Estamos en guerra
La guerra es horror, aunque en el museo que ha levantado el régimen comunista las atrocidades sólo las cometiera uno de los bandos, el que tuvo que salir huyendo de la noche a la mañana, dejando a merced del enemigo todos los símbolos de poder, incluida su bandera y su tecnología
En el Museo de los vestigios de la guerra de Ho-Chi-Minh, la antigua ciudad de Saigón, exhiben al aire libre los tanques, helicópteros, cañones o aviones de combate incautados al enemigo. Y bombas, muchas bombas. Se pueden ver, tocar y fotografiar. Es el privilegio del vencedor, mostrar al mundo, pero, sobre todo, a sus propios conciudadanos, la pieza cobrada. Sin embargo, es en el edificio adyacente a esa gran explanada donde se encuentra el secreto de la victoria del Vietcong en la guerra de Vietnam. El recorrido provoca escalofríos. A medida que avanzamos, se despliega el armamento que usó el Ejército norteamericano, incluidas las celdas en las que, bajo un sol abrasador, padecían los cautivos. Mención especial merece en sus vitrinas el terrible agente naranja. Estamos hartos de verlo en las películas: la guerra es horror, aunque en el museo que ha levantado el régimen comunista las atrocidades sólo las cometiera uno de los bandos, el que tuvo que salir huyendo de la noche a la mañana, dejando a merced del enemigo todos los símbolos de poder, incluida su bandera y su tecnología.
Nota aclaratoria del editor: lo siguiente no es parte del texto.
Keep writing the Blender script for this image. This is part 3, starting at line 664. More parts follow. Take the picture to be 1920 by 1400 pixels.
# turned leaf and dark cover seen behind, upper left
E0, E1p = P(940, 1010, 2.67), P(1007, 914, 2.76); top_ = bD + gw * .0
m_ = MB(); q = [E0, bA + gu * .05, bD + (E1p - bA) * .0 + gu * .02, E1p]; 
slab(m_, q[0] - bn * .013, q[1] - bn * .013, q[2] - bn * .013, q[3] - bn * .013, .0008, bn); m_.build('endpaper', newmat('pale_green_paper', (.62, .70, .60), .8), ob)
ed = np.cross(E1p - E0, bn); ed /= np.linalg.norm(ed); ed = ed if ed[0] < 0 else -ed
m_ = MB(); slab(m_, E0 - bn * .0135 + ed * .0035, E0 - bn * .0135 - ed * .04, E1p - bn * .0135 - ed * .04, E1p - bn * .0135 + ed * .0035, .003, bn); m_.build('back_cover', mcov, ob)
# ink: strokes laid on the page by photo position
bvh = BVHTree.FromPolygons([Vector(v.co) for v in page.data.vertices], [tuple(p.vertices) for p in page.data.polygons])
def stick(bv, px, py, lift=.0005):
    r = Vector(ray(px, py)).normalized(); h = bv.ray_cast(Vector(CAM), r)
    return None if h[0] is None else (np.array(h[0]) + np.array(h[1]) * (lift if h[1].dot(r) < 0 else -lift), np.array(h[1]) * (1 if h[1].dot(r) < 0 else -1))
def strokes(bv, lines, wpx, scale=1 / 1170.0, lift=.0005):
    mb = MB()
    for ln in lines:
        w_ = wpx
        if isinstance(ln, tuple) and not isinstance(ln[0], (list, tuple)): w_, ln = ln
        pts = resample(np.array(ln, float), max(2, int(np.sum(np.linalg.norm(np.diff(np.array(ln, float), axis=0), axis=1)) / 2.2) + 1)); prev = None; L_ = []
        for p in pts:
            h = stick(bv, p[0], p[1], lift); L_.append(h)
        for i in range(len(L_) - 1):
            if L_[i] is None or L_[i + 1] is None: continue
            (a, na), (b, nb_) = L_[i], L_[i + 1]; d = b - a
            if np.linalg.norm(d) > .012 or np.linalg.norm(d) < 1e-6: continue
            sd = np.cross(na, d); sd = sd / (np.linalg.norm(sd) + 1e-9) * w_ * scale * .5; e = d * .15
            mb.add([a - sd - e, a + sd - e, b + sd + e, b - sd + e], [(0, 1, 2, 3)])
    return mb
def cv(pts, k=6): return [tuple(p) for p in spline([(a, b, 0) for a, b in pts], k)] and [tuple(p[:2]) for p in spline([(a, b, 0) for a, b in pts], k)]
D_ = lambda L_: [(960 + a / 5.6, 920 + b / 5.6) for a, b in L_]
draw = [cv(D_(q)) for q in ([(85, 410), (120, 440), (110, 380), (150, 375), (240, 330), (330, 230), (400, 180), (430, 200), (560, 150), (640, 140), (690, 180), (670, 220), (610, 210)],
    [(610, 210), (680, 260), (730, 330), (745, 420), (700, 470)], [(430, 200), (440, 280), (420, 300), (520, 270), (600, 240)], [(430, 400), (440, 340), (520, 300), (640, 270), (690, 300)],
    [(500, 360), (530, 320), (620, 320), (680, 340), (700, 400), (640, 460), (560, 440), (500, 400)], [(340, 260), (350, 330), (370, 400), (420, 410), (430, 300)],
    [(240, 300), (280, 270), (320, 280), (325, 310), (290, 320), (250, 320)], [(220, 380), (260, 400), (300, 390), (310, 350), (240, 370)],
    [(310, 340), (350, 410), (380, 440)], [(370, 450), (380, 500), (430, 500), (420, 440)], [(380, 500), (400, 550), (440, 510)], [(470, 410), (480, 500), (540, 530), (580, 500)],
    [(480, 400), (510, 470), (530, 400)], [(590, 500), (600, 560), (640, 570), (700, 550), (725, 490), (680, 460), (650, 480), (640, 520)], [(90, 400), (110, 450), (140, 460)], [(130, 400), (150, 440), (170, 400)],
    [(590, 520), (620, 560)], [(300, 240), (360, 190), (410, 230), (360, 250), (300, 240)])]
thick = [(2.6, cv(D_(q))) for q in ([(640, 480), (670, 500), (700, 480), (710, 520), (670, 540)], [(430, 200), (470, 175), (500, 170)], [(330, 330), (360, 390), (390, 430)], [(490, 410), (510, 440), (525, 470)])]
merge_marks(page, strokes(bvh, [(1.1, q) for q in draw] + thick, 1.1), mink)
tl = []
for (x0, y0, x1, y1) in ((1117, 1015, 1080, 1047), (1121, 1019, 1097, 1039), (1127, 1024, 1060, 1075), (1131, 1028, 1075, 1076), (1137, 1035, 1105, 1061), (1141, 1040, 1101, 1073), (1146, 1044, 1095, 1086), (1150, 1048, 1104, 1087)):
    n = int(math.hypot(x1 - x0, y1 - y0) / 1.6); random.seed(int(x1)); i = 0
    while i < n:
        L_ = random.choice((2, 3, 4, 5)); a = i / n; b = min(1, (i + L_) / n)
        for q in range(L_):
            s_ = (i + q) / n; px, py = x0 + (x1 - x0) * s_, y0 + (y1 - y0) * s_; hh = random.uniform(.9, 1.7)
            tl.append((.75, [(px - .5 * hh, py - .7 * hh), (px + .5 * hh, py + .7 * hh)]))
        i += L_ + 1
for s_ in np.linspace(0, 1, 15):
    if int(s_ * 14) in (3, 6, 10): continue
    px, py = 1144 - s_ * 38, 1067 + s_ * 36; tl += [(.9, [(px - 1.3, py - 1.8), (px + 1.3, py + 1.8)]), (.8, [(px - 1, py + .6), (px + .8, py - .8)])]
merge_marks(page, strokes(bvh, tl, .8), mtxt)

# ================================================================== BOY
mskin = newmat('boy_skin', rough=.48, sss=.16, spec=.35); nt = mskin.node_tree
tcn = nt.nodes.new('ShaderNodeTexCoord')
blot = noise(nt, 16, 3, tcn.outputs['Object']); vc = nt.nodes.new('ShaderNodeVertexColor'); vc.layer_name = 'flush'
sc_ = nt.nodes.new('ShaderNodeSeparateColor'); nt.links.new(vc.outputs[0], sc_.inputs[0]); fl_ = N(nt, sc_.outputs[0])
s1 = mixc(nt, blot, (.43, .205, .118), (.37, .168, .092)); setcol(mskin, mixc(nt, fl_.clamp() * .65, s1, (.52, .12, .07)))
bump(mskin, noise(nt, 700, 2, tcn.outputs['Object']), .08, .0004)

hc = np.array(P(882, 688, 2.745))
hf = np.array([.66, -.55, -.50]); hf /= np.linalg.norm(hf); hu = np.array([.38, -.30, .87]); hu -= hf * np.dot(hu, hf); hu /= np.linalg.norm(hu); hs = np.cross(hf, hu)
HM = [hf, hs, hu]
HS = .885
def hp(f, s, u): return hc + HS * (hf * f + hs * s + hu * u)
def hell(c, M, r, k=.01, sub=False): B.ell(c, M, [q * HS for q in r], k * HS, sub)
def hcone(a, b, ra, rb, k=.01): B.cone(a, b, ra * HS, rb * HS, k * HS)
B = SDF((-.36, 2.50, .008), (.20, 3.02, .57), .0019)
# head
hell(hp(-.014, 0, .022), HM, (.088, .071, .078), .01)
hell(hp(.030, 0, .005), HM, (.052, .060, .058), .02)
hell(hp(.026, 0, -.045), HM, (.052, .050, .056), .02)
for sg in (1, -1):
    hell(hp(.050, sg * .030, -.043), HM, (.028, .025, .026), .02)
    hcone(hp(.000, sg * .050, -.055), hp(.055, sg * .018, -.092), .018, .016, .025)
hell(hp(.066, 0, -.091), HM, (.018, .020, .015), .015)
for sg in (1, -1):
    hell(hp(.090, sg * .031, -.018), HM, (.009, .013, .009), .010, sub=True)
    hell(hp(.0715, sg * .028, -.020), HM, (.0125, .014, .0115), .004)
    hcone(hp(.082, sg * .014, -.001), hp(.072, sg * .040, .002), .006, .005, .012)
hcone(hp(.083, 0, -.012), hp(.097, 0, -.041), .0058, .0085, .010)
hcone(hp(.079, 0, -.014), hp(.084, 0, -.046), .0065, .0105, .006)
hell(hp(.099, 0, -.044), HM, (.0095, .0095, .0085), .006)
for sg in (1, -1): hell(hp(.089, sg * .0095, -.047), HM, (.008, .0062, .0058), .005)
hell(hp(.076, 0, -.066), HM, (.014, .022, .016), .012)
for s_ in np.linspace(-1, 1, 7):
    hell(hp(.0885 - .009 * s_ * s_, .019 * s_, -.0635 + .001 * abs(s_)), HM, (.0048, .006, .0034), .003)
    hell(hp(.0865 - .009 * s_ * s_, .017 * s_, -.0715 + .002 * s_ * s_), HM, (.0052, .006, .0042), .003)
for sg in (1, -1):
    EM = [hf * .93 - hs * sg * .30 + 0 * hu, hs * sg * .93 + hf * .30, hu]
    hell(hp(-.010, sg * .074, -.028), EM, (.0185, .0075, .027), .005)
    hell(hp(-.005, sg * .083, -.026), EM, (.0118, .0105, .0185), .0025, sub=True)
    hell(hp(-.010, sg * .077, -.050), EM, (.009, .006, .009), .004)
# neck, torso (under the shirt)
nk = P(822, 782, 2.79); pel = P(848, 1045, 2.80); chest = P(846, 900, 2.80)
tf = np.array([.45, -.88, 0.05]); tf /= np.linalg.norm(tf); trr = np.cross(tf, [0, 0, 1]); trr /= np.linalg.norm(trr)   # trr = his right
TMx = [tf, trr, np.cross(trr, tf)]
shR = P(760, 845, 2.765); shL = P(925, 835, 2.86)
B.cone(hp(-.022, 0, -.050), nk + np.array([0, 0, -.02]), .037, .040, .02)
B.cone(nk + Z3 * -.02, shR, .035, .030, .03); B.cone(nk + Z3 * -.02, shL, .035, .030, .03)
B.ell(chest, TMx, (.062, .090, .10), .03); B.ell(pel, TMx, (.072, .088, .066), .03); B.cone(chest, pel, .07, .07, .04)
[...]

Pero es al término del recorrido cuando encontramos las claves de la derrota de tan poderoso Ejército. No perdieron la guerra en Vietnam, por muy complicado que fuera el combate, la perdieron en su propia casa. En la planta que da acceso al jardín, el gobierno vietnamita ha desplegado carteles y carteles de pancartas llamando a manifestaciones en contra de la participación de Washington en ese conflicto. Hay un sinfín de artículos de prensa. Decenas de grandes fotos convertidas en murales de las multitudinarias manifestaciones que en Occidente, sobre todo en Estados Unidos, condenaban la presencia de su Ejército en algún lugar perdido de Asia. La opinión pública norteamericana no soportaba la ausencia y la muerte de sus soldados ni los sacrificios económicos que imponía el conflicto armado. Forzaron a su gobierno a retirarse firmando una deshonrosa derrota.
Hoy, por muy aficionados al cine que seamos, nos resulta difícil entender por qué la Casa Blanca se metió en aquel agujero. Quizá tanto como explicar las razones que han llevado a Putin a invadir Ucrania. ¿Se está dejando centenares de vidas en el campo de batalla sólo para ganar algo de terreno y una confortable salida al mar? ¿O lo ha hecho para satisfacer a su ego zarista? A lo peor, el obús del sátrapa ruso no va dirigido contra Kiev, sino que busca impactar en el corazón de Europa, donde lleva años con sus ordenadores enredando. A medida que se acerca el invierno comenzaremos a sentir sus efectos.
La escaramuza para repartir las cuotas de racionamiento de gas es solo un atisbo de lo que se nos viene encima. Estamos acostumbrados a tocar un interruptor y que se encienda la luz, a entrar en el metro en invierno y sentir la calefacción o a pelarnos de frío con el aire acondicionado en verano. Nos vamos a dormir dejando el ordenador encendido y el cargador del móvil está veinticuatro horas enchufado. De momento, la electricidad fluye, pero ya se empieza a sentirse en el bolsillo. Sube la luz, suben también los precios de productos de consumo y los alimentos más básicos. Cuando la situación comience a ser insoportable para las depauperadas clases medias europeas, comenzarán a pedir cuentas a sus respectivos gobiernos, veremos entonces el grado de compromiso que mantenemos con Ucrania. Hemos crecido adormecidos al calor de papá-Estado, no estamos educados en la economía del sacrificio. Ese es el arma más valiosa de Putin, que lleva bien aprendida la lección de lo que ocurrió en Vietnam.